Mesoscopic Insights: Orchestrating Multi-scale & Hybrid Architecture for Image Manipulation Localization
This addresses the problem of detecting manipulated images for forensic and security applications, though it appears incremental by building on existing Transformer and CNN approaches.
The paper tackles image manipulation localization by integrating microscopic and macroscopic information into a mesoscopic representation, introducing the Mesorch architecture that combines Transformers and CNNs in parallel. Experiments on four datasets show the models outperform state-of-the-art methods in performance, computational complexity, and robustness.

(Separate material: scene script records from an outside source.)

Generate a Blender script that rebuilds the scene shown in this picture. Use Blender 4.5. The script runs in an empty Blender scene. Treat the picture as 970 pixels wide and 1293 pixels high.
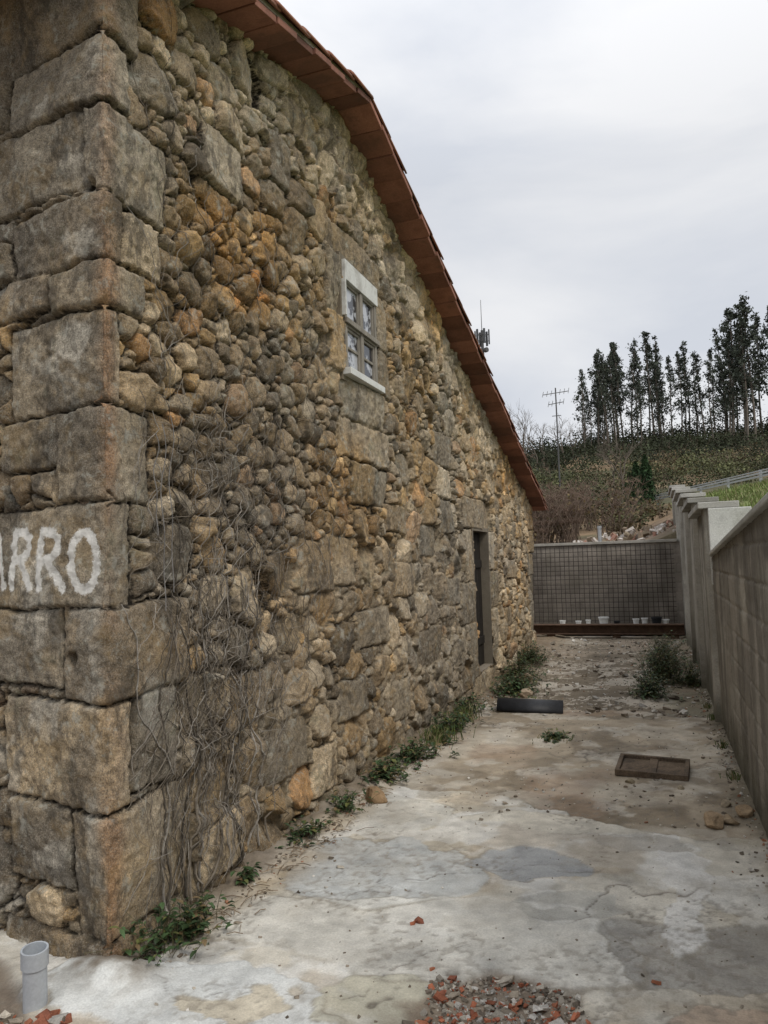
import bpy, math, random
import numpy as np
from mathutils import Matrix, Vector, Euler
random.seed(7); rng=np.random.default_rng(7)
S=bpy.context.scene
S.view_settings.view_transform='Standard'; S.view_settings.look='None'; S.view_settings.exposure=0

# ---------------------------------------------------------------- noise
_T=[np.random.default_rng(100+i).random((256,256)) for i in range(8)]
def vn(x,y,k=0):
    x=np.asarray(x,float); y=np.asarray(y,float)
    ix=np.floor(x).astype(int); iy=np.floor(y).astype(int)
    fx=x-ix; fy=y-iy; fx=fx*fx*(3-2*fx); fy=fy*fy*(3-2*fy); T=_T[k%8]
    a=T[ix&255,iy&255]; b=T[(ix+1)&255,iy&255]; c=T[ix&255,(iy+1)&255]; d=T[(ix+1)&255,(iy+1)&255]
    return (a*(1-fx)+b*fx)*(1-fy)+(c*(1-fx)+d*fx)*fy
def fbm(x,y,k=0,o=4):
    r=0;a=.5;t=0
    for i in range(o):
        r=r+a*vn(x*2**i+17.3*i,y*2**i+5.1*i,k+i); t+=a; a*=.5
    return r/t-.5
def ss(a,b,x):
    t=np.clip((x-a)/(b-a),0,1); return t*t*(3-2*t)
def mix(a,b,f):
    f=np.asarray(f)[...,None]; return a*(1-f)+np.asarray(b)*f

# ---------------------------------------------------------------- materials
def newmat(name):
    m=bpy.data.materials.new(name); m.use_nodes=True
    nt=m.node_tree; b=nt.nodes['Principled BSDF']; b.inputs['Specular IOR Level'].default_value=.25
    return m,nt,b
def N(nt,t,**k):
    n=nt.nodes.new(t)
    for a,v in k.items(): setattr(n,a,v)
    return n
def noise(nt,scale,detail=6,rough=.6,vec=None,dist=0):
    n=N(nt,'ShaderNodeTexNoise'); n.inputs['Scale'].default_value=scale; n.inputs['Detail'].default_value=detail
    n.inputs['Roughness'].default_value=rough; n.inputs['Distortion'].default_value=dist
    if vec: nt.links.new(vec,n.inputs['Vector'])
    return n.outputs['Fac']
def mr(nt,v,a,b,c,d):
    n=N(nt,'ShaderNodeMapRange'); nt.links.new(v,n.inputs[0])
    for i,x in enumerate((a,b,c,d)): n.inputs[i+1].default_value=x
    return n.outputs[0]
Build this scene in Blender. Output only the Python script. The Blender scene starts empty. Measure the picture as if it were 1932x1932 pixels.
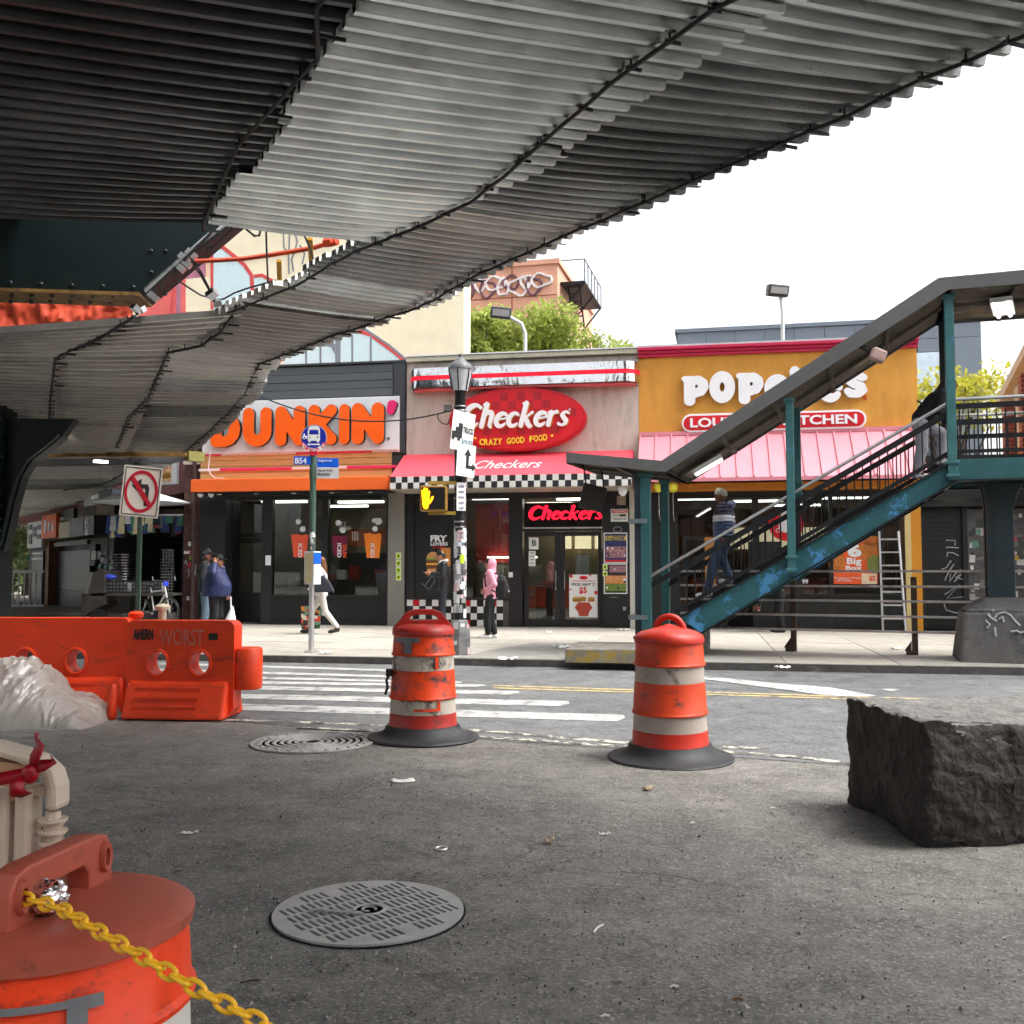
import bpy, bmesh, math, random
import numpy as np
from mathutils import Vector, Matrix, noise, Euler
random.seed(7)
SC = bpy.context.scene
COL = SC.collection
rad = math.radians
V = Vector

# ------------------------------------------------------------------ camera
CAM_H = 1.42; FPX = 1900.0; HALF = 966.0
PITCH = math.atan2(1075 - 966, FPX)
cam = bpy.data.cameras.new('Camera'); camo = bpy.data.objects.new('Camera', cam); COL.objects.link(camo)
cam.sensor_width = 36; cam.lens = 36 * FPX / 1932; cam.clip_start = .05; cam.clip_end = 2000
camo.location = (0, 0, CAM_H); camo.rotation_euler = (math.pi / 2 + PITCH, 0, 0)
SC.camera = camo
# ------------------------------------------------------------------ sky and sun (thin bright overcast)
SUN_EL, SUN_AZ = 60, 104          # azimuth clockwise from +Y
w = bpy.data.worlds.new('World'); SC.world = w; w.use_nodes = True
nt = w.node_tree; bg = nt.nodes['Background']
sky = nt.nodes.new('ShaderNodeTexSky'); sky.sky_type = 'NISHITA'; sky.sun_disc = False
sky.sun_elevation = rad(SUN_EL); sky.sun_rotation = rad(SUN_AZ); sky.air_density = 1; sky.dust_density = 5; sky.ozone_density = 1
hs = nt.nodes.new('ShaderNodeHueSaturation'); hs.inputs['Saturation'].default_value = .22
nt.links.new(sky.outputs[0], hs.inputs['Color']); nt.links.new(hs.outputs[0], bg.inputs[0])
bg.inputs[1].default_value = .15
sun = bpy.data.lights.new('sun', 'SUN'); suno = bpy.data.objects.new('sun', sun); COL.objects.link(suno)
sun.energy = 1.3; sun.angle = rad(35); sun.color = (1, .96, .9)
az = rad(SUN_AZ); el = rad(SUN_EL)
sd = V((math.sin(az) * math.cos(el), math.cos(az) * math.cos(el), math.sin(el)))
suno.rotation_euler = sd.to_track_quat('Z', 'Y').to_euler(); suno.location = (0, -5, 40)
vs = SC.view_settings; vs.view_transform = 'Standard'; vs.look = 'None'; vs.gamma = 1; vs.exposure = 1.35; vs.use_curve_mapping = False
SC.cycles.max_bounces = 4; SC.cycles.diffuse_bounces = 3; SC.cycles.glossy_bounces = 2; SC.cycles.transmission_bounces = 3; SC.cycles.transparent_max_bounces = 8
SC.cycles.caustics_reflective = False; SC.cycles.caustics_refractive = False
SC.cycles.use_adaptive_sampling = True; SC.cycles.adaptive_threshold = .05; SC.cycles.adaptive_min_samples = 8
SC.cycles.use_denoising = True; SC.cycles.sample_clamp_indirect = 6

# ------------------------------------------------------------------ measuring helpers
_F = V((0, math.cos(PITCH), math.sin(PITCH))); _U = V((0, -math.sin(PITCH), math.cos(PITCH))); _X = V((1, 0, 0)); _C = V((0, 0, CAM_H))
def ray(px, py): return _F * FPX + _X * (px - HALF) + _U * (HALF - py)
def gz(px, py, z=0.):
    d = ray(px, py); return _C + d * ((z - CAM_H) / d.z)
def gy(px, py, y):
    d = ray(px, py); return _C + d * (y / d.y)
def ph(px, py, h): return gz(px, py, CAM_H + h)
class Frame:
    def __init__(s, o, a): s.o = V(o); s.a = a; s.R = Matrix.Rotation(a, 3, 'Z'); s.Ri = s.R.transposed()
    def loc(s, p): return s.Ri @ (V(p) - s.o)
    def wor(s, p): return s.R @ V(p) + s.o
    def hit(s, px, py, y=0.):
        c = s.loc(_C); d = s.Ri @ ray(px, py); return c + d * ((y - c.y) / d.y)
    def gnd(s, px, py, z=0.): return s.loc(gz(px, py, s.o.z + z))
def Z(x0, y0, sc): return lambda x, y: ((x0 + x / sc) / 1.42133, (y0 + y / sc) / 1.42133)
Z3 = Z(0, 1000, 2.576); Z4 = Z(480, 950, 2.4154); Z5 = Z(1030, 930, 2.3557); Z6 = Z(1500, 880, 2.1); Z7 = Z(2050, 700, 1.6796); Z8 = Z(0, 1600, 1.686)
ZD = Z(1420, 1300, 4.6); ZL = Z(1150, 940, 3.715); ZB = Z(760, 1120, 3.865); ZV = Z(250, 1180, 3.865); ZW = Z(0, 1180, 3.863)
ZS = Z(1740, 1300, 2.721); ZC = Z(0, 2250, 3.45); ZR = Z(2400, 1250, 3.22); ZU = Z(2450, 860, 4.392); ZN = Z(350, 580, 2.972); ZO = Z(1200, 680, 3.864)
ID = lambda x, y: (x, y)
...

The mesoscopic level serves as a bridge between the macroscopic and microscopic worlds, addressing gaps overlooked by both. Image manipulation localization (IML), a crucial technique to pursue truth from fake images, has long relied on low-level (microscopic-level) traces. However, in practice, most tampering aims to deceive the audience by altering image semantics. As a result, manipulation commonly occurs at the object level (macroscopic level), which is equally important as microscopic traces. Therefore, integrating these two levels into the mesoscopic level presents a new perspective for IML research. Inspired by this, our paper explores how to simultaneously construct mesoscopic representations of micro and macro information for IML and introduces the Mesorch architecture to orchestrate both. Specifically, this architecture i) combines Transformers and CNNs in parallel, with Transformers extracting macro information and CNNs capturing micro details, and ii) explores across different scales, assessing micro and macro information seamlessly. Additionally, based on the Mesorch architecture, the paper introduces two baseline models aimed at solving IML tasks through mesoscopic representation. Extensive experiments across four datasets have demonstrated that our models surpass the current state-of-the-art in terms of performance, computational complexity, and robustness.